As modificações sobre o art. 44, tanto em seu caput como em seu parágrafo único, mostram-se falhas do ponto de vista da coerência da atual disciplina do direito da insolvência, sendo criticáveis, entre outros motivos, por três aspectos fundamentais:

  • embora a equiparação dos créditos da representação a créditos trabalhistas esteja, de certa forma, apenas ratificando um entendimento jurisprudencial geral que já existia em relação a representante pessoa física, o dispositivo, ao silenciar sobre o representante pessoa jurídica, parece também incluí-lo na equiparação (o que contraria a jurisprudência dominante – ainda que pendente de definição no STJ e no STF – que, até então, entendia serem quirografários os créditos do representante pessoa jurídica);
  • ao prever que sejam excluídos do regime da recuperação judicial os créditos de representantes reconhecidos em título executivo judicial transitado em julgado após o deferimento da recuperação, a lei atribuiu um grau de proteção aos créditos dos representantes comerciais superior ao que confere aos próprios créditos trabalhistas, criando um regime exorbitante, excessivamente diferenciado, sem que se identifique uma motivação clara (e sistematicamente coerente) para tanto. Além disso, a medida viola o critério temporal constante do art. 49 da Lei nº 11.101/05 (Lei de Falência e Recuperação) já chancelado pela 2ª Seção do STJ na sistemática dos recursos repetitivos (conforme Tema nº 1.051/STJ, o qual estabelece que, para fim de submissão aos efeitos da recuperação judicial, considera-se que a existência do crédito é determinada pela data em que ocorreu o seu fato gerador);
  • a nova redação do art. 44 silencia com relação ao tratamento dos créditos de representantes comerciais no âmbito da recuperação extrajudicial – não indicando expressamente o caráter concursal ou extraconcursal desses créditos nessa hipótese, o que é mais um fator de insegurança na nova disciplina jurídica instituída.
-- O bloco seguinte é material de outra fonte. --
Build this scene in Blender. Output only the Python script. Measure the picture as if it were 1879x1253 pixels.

Na Câmara dos Deputados, tramita o Projeto de Lei (PL) nº 5.761/19, que visa promover outras alterações na Lei de Representação Comercial, principalmente em benefício do representado, incluindo as seguintes mudanças:

o valor da indenização devida ao representante pela rescisão sem justa causa do contrato (art. 27, alínea j, da Lei nº 4.886/65) passaria a ser em montante não inferior a 1/12 do total da retribuição recebida nos últimos dez anos do período em que o representante executou o contrato, e não mais 1/12 do tempo integral da representação; e

a equiparação do prazo prescricional para o representante comercial exigir os valores de retribuição que lhe são devidos ao prazo prescricional trabalhista (o prazo, que hoje é de cinco anos, passaria a ser de cinco anos até o limite de dois anos após a extinção do contrato).
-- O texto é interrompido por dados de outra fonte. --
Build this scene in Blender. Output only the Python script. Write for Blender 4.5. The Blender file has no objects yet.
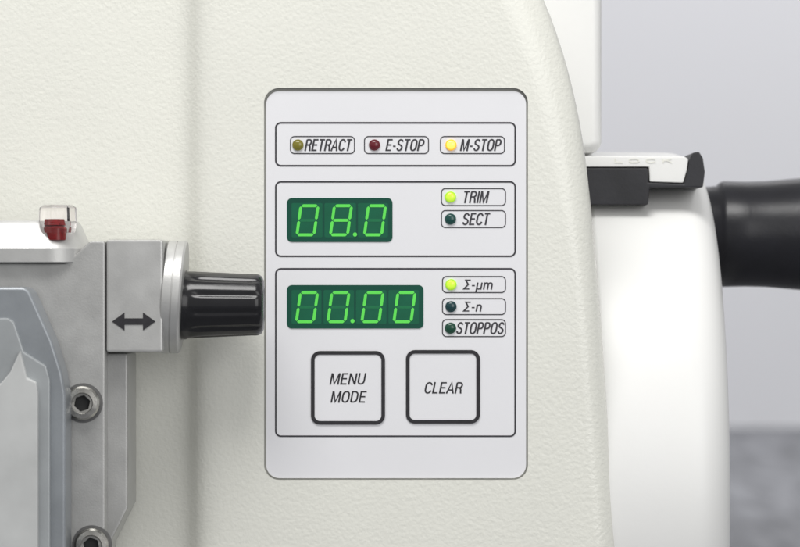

Esse projeto de lei atende a uma solicitação dos representantes da indústria (ou seja, os representados), os quais argumentam que a lei atualmente em vigor – editada há 56 anos – não é mais condizente com a realidade. As entidades ligadas aos representantes comerciais, por sua vez, se opõem às modificações propostas.
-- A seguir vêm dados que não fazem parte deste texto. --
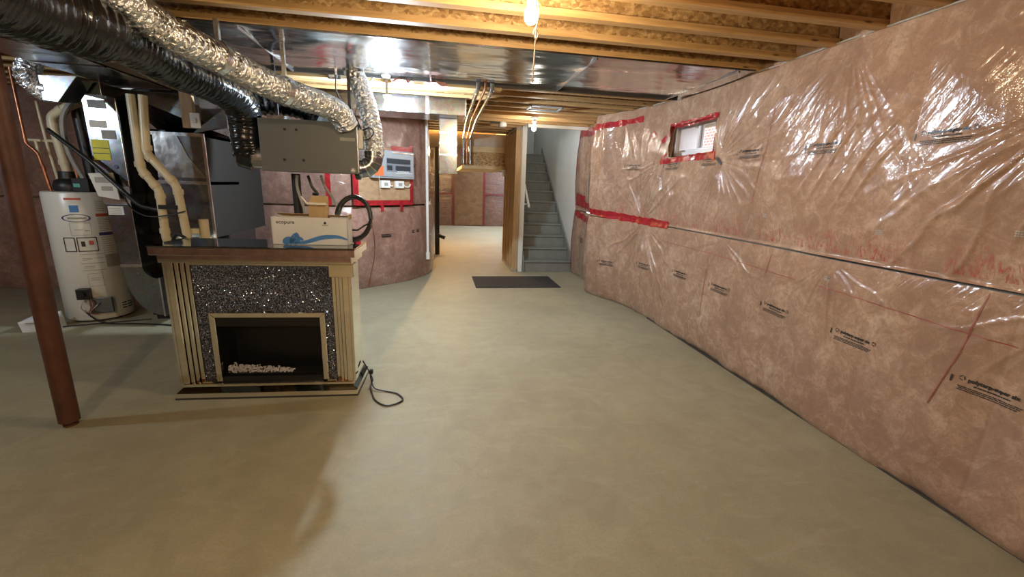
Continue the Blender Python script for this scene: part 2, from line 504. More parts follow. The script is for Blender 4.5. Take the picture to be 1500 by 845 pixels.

Observa-se que tanto as alterações feitas na Lei de Representação Comercial pela Lei nº 14.195/21 como aquelas previstas no PL da Câmara nº 5.761/19 revelam, na verdade, uma tendência de atualização e reacomodação de interesses na disciplina jurídica do contrato de representação comercial, ora em benefício dos representantes comerciais, sob a forma de maior proteção dos seus créditos contra os representados, ora em benefício dos representados, sob a forma de redução das potenciais contingências e responsabilidades quando do término da relação contratual.

Essa tendência precisa ser bem compreendida, na medida em que o contrato de representação comercial ocupa uma posição especial entre os adotados no mercado para a comercialização de uma variada gama de produtos. Ele é utilizado em grande número por muitas empresas e, ao mesmo tempo, constitui foco muito frequente de questionamentos, judiciais ou não, entre as partes contratantes. A adequada compreensão se mostra ainda mais vital para evitar que alterações legislativas sobre a matéria sejam feitas com erros de técnica jurídica ou em prejuízo à coerência do sistema jurídico, como acabou ocorrendo com a Lei nº 14.195/21.